Although national broadcasters have exclusive television rights to playoff games, Scully has called the Dodgers’ postseason games on radio in recent years. The team had hoped he would do so again this year, but Scully said two farewells would be enough: Sept. 25, when the Dodgers play the Colorado Rockies in the final regular season home game, and Oct. 2, when the Dodgers finish the regular season at AT&T Park.
Said Scully: “I’m going to say goodbye at Dodger Stadium the last game with Colorado. I will say goodbye in San Francisco. And then that will be it.”
In his 67th and final season as voice of the Dodgers, Scully has called three road games: Opening day in San Diego, and two games in Anaheim.

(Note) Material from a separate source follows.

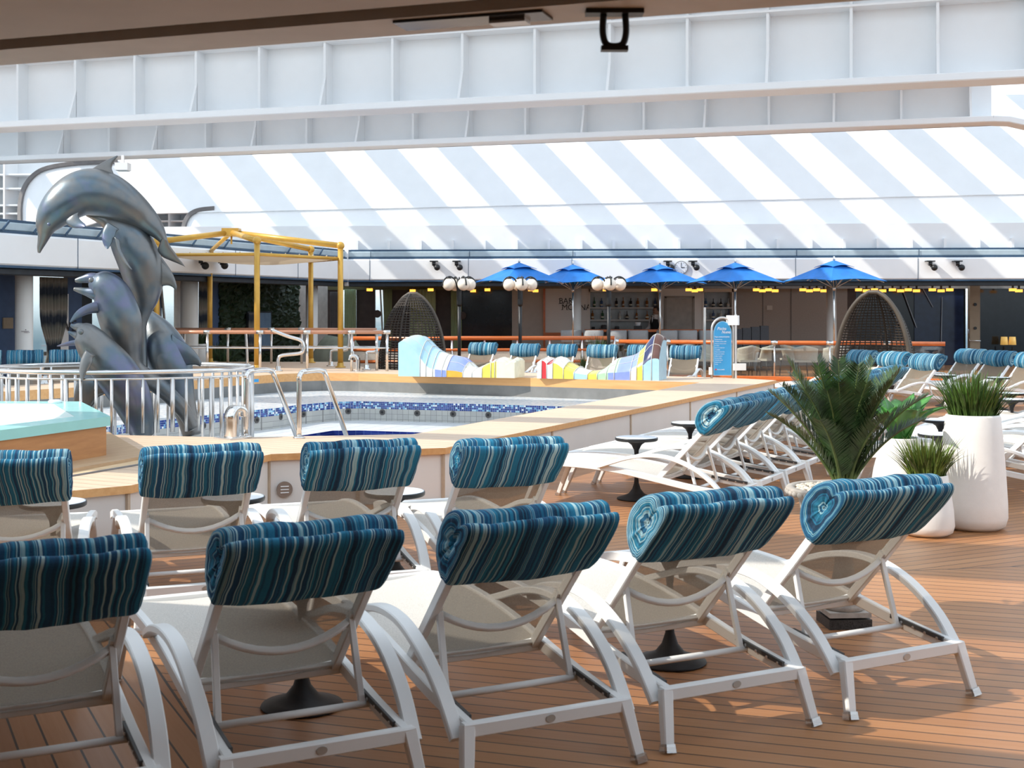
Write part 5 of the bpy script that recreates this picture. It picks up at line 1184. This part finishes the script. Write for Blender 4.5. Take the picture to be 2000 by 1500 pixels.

He said he would work all three games of the weekend series in San Francisco.
“And then I will go home,” he said.
For Scully, 88, the most poetic sports broadcaster of all time, his career will have a poetic ending.
He grew up in New York. As he walked home from school one afternoon, at age 8, he passed a laundry that displayed the score of that day’s World Series game: New York Yankees 18, New York Giants 4.
“As a little kid, my first thought was, ‘Oh, those poor Giants,’“ Scully said. “From that little kernel, I developed a desire and a love for baseball. Since the Giants were 20 city blocks from my school and I could get there thanks to the Catholic Youth Organization and the Police Athletic League, I could go to games free, Monday through Friday. So I became a very big Giants fan.
“As things turn out, the last game of the season, and my last broadcast, will be against the Giants, in San Francisco, Oct. 2, 2016 — exactly 80 years to the day that I saw that Giant-Yankee scorecard.
“That is a fitting conclusion, I think, to my career.”